My reality. Year after year after year, this never happens. You would think I would learn by now, but I still haven't. I still go to bed thinking I'll wake up and "feel" older, wiser, smarter... something. I never do. I guess this is where my birthday disappointment begins. To be honest, I don't recall having any excellent dreams the night before my birthdays. If I do, they've never been fulfilled. In all of my birthdays, none of them have consisted of confetti or feeling like a Queen. I know the sun comes up every day, although I can still think, on my birthday, it came up just for me. It did not choose its color, based on my opinion. I have never received flowers or balloons on my birthday, which is sheer tragic. I have longed and desired for a surprise birthday party, but that one still has only happened in my dreams. I remember all of my friends and family birthdays but very few seem to remember mine. If they do, I don't receive a phone call. I sometimes don't get to go out to dinner for my birthday. If I do, it is the usual restaurant. The only adventure I've had is thinking about the adventure I'd like to have. The last spectacular event I attended on my birthday was... well, I don't remember ever having one. I have never met the man of my dreams, although I still hold out hope. It might be interesting for all of my friends to meet. Have you ever wondered how that would be for all of your friends, whom you talk about with your other friends, to meet? I've never received a toast or a letter in any capacity, although the thought is a nice one.

If we all helped other people to really truly celebrate their birthday, and not let it seem like just another day, maybe those people would reciprocate the gesture. That way, you are enjoying more birthdays in a year than just yours. Make someone else feel like a Queen or throw a friend a surprise birthday party. It doesn't have to necessarily be extravagant... on this one, it really is the thought that counts. Put yourself in her shoes. You want someone to throw you a surprise party, so give it to someone else. You know what?! She will feel so great that when your birthday comes, she will do the same for you. After all, she knows how special she felt and wants to pass that feeling along to you. When you give something special, significant, and memorable to someone else, it also generates those feelings in you, which is what matters. You see in her eyes, gestures, smile, and enthusiasm what you have done for her. You have helped her to feel like she is the most important person to you, her friends, and the world. You have allowed her to realize she is a blessing, which is treasured and can never be replaced. You will feel her energy and know that you have given her this tremendous gift. As a bonus, she will reconsider what she does for your birthday when it comes around. She will remember hers, the thought, feelings, emotions, and confidence, and she will put some extra thought into yours, to help you feel like the Queen you should be on your day.

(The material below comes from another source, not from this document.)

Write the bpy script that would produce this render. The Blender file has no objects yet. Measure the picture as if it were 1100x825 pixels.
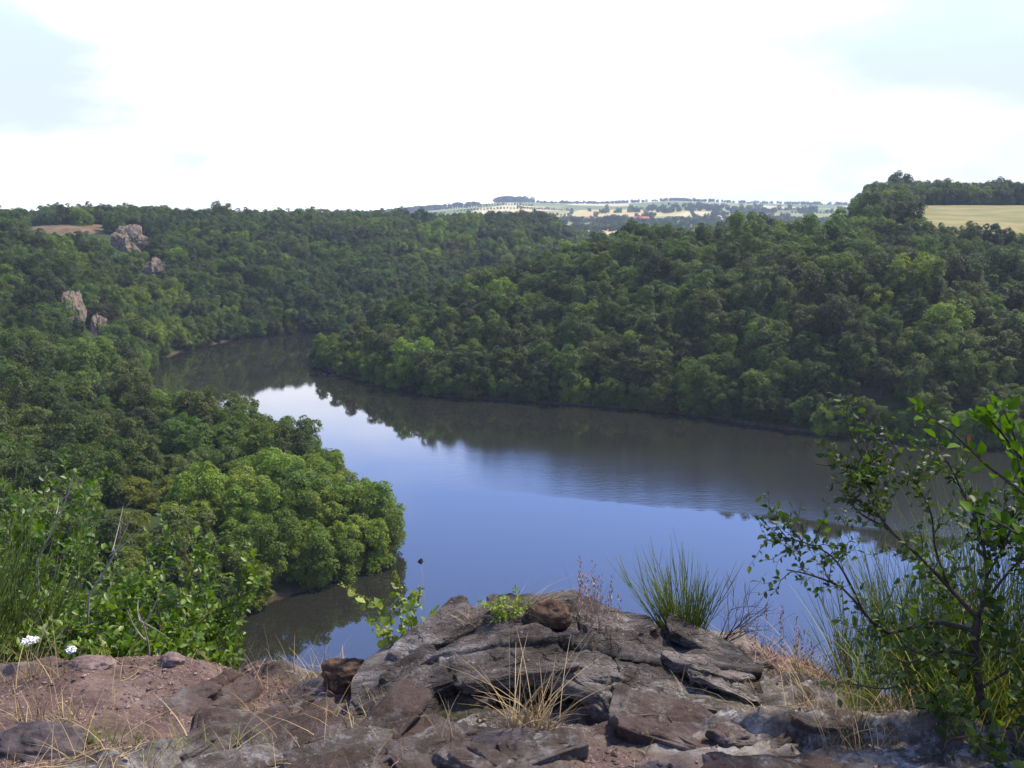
import bpy, math
import numpy as np
from mathutils import Vector

sc = bpy.context.scene
COL = sc.collection
R = math.radians

# ------------------------------------------------------------------ camera, sky, sun, exposure
CAMZ = 60.0
PITCH = R(9.4)
FPX = 1130.0
cam_d = bpy.data.cameras.new('camera')
cam = bpy.data.objects.new('camera', cam_d)
COL.objects.link(cam)
cam.location = (0, 0, CAMZ)
cam.rotation_euler = (math.pi / 2 - PITCH, 0, 0)
cam_d.sensor_fit = 'HORIZONTAL'
cam_d.sensor_width = 36.0
cam_d.lens = 36.0 * FPX / 1100.0
cam_d.clip_start = 0.05
cam_d.clip_end = 30000
sc.camera = cam

SUN_DIR = Vector((0.62, 0.36, 1.0)).normalized()
SUN_EL = math.asin(SUN_DIR.z)
SUN_AZ = math.atan2(SUN_DIR.x, SUN_DIR.y)

world = bpy.data.worlds.new('World')
sc.world = world
world.use_nodes = True
wt = world.node_tree
wn, wl = wt.nodes, wt.links
bg = wn['Background']
bg.inputs['Strength'].default_value = 0.15
sky = wn.new('ShaderNodeTexSky')
sky.sky_type = 'NISHITA'
sky.sun_disc = False
sky.sun_elevation = SUN_EL
sky.sun_rotation = SUN_AZ
sky.air_density = 1.0
sky.dust_density = 0.3
sky.ozone_density = 2.0
tc = wn.new('ShaderNodeTexCoord')
sep = wn.new('ShaderNodeSeparateXYZ')
wl.new(tc.outputs['Generated'], sep.inputs[0])
# bank of white cloud low in the sky, broken above
mp = wn.new('ShaderNodeMapping')
mp.inputs['Scale'].default_value = (1.0, 1.0, 3.2)
wl.new(tc.outputs['Generated'], mp.inputs[0])
cn = wn.new('ShaderNodeTexNoise')
cn.inputs['Scale'].default_value = 3.0
cn.inputs['Detail'].default_value = 6
cn.inputs['Roughness'].default_value = 0.55
wl.new(mp.outputs[0], cn.inputs['Vector'])
def wmath(op, a, b=None, clamp=False):
    n = wn.new('ShaderNodeMath'); n.operation = op; n.use_clamp = clamp
    for i, v in enumerate((a, b)):
        if v is None: continue
        if isinstance(v, (int, float)): n.inputs[i].default_value = v
        else: wl.new(v, n.inputs[i])
    return n.outputs[0]
def wramp(val, a, b, c=0.0, d=1.0):
    n = wn.new('ShaderNodeMapRange'); n.interpolation_type = 'SMOOTHSTEP'
    n.inputs['From Min'].default_value = a; n.inputs['From Max'].default_value = b
    n.inputs['To Min'].default_value = c; n.inputs['To Max'].default_value = d
    wl.new(val, n.inputs['Value']); return n.outputs[0]
# cover: full near the horizon, thinning with height, noise breaks the edge
h = wmath('ABSOLUTE', sep.outputs['Z'])
h2 = wmath('ADD', h, wmath('MULTIPLY', wmath('SUBTRACT', cn.outputs['Fac'], 0.5), -0.22))
bank = wramp(h2, 0.15, 0.27, 1.0, 0.03)
high = wmath('MULTIPLY', wramp(h, 0.50, 0.75), wramp(cn.outputs['Fac'], 0.35, 0.6, 0.15, 0.45))
cover = wmath('MAXIMUM', wmath('MULTIPLY', bank, wmath('SUBTRACT', 1.0, wmath('MULTIPLY', wramp(h, 0.10, 0.19), 0.12))), high, True)
cn2 = wn.new('ShaderNodeTexNoise'); cn2.inputs['Scale'].default_value = 4.0; cn2.inputs['Detail'].default_value = 5
wl.new(mp.outputs[0], cn2.inputs['Vector'])
def patch(v, r0, r1):      # a thinner place in the cloud round one compass direction
    n = wn.new('ShaderNodeVectorMath'); n.operation = 'DISTANCE'; n.inputs[1].default_value = Vector(v).normalized()
    wl.new(tc.outputs['Generated'], n.inputs[0])
    return wramp(wmath('ADD', n.outputs['Value'], wmath('MULTIPLY', wmath('SUBTRACT', cn2.outputs['Fac'], 0.5), 0.8)), r0, r1, 1.0, 0.0)
thin = wmath('MAXIMUM', patch((-0.47, 1.03, 0.115), 0.02, 0.26), patch((0.52, 1.0, 0.20), 0.10, 0.55))
cl = wn.new('ShaderNodeMixRGB'); cl.inputs['Color1'].default_value = (9.4, 9.5, 9.7, 1); cl.inputs['Color2'].default_value = (3.45, 3.95, 4.15, 1)
wl.new(wmath('MAXIMUM', thin, wramp(h, 0.30, 0.55)), cl.inputs['Fac'])
mixc = wn.new('ShaderNodeMixRGB')
wl.new(cl.outputs[0], mixc.inputs['Color2'])
wl.new(cover, mixc.inputs['Fac'])
skt = wn.new('ShaderNodeMixRGB'); skt.blend_type = 'MULTIPLY'; skt.inputs['Fac'].default_value = 1.0
skt.inputs['Color2'].default_value = (1.18, 1.28, 1.86, 1)
wl.new(sky.outputs[0], skt.inputs['Color1'])
wl.new(skt.outputs[0], mixc.inputs['Color1'])
wl.new(mixc.outputs[0], bg.inputs['Color'])

sun_d = bpy.data.lights.new('sun', 'SUN')
sun_d.energy = 4.9
sun_d.angle = R(5)
sun_d.color = (1.0, 0.91, 0.74)
sun = bpy.data.objects.new('sun', sun_d)
COL.objects.link(sun)
sun.location = (200, -50, 400)
sun.rotation_euler = SUN_DIR.to_track_quat('Z', 'Y').to_euler()

sc.view_settings.view_transform = 'Standard'
sc.view_settings.look = 'None'
sc.view_settings.exposure = 0.65
sc.view_settings.gamma = 1.0
sc.view_settings.use_curve_mapping = False
sc.render.engine = 'CYCLES'
sc.cycles.use_denoising = True
sc.cycles.max_bounces = 6
sc.cycles.diffuse_bounces = 3
sc.cycles.glossy_bounces = 3
sc.cycles.transmission_bounces = 3
sc.cycles.volume_bounces = 0
sc.cycles.transparent_max_bounces = 8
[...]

I have never gone to bed on my birthday night exhausted, but in past years, I have gone to my bed disappointed. I am sure now you can understand why. It's not like my expectations of my birthday are that high, right? I mean, don't fairy godmothers come to you and make your fantasies come true? I know many people are wondering, like me, where their fairy godmother is... especially on a day when it is your special day. I am still waiting for her to arrive... and when she does, my most excellent dreams will be my fabulous reality. This year seems like a good year. Then again, does that mean she will only come once in a lifetime or can she come once a year? After all, it's my birthday, I'm allowed to be a little selfish.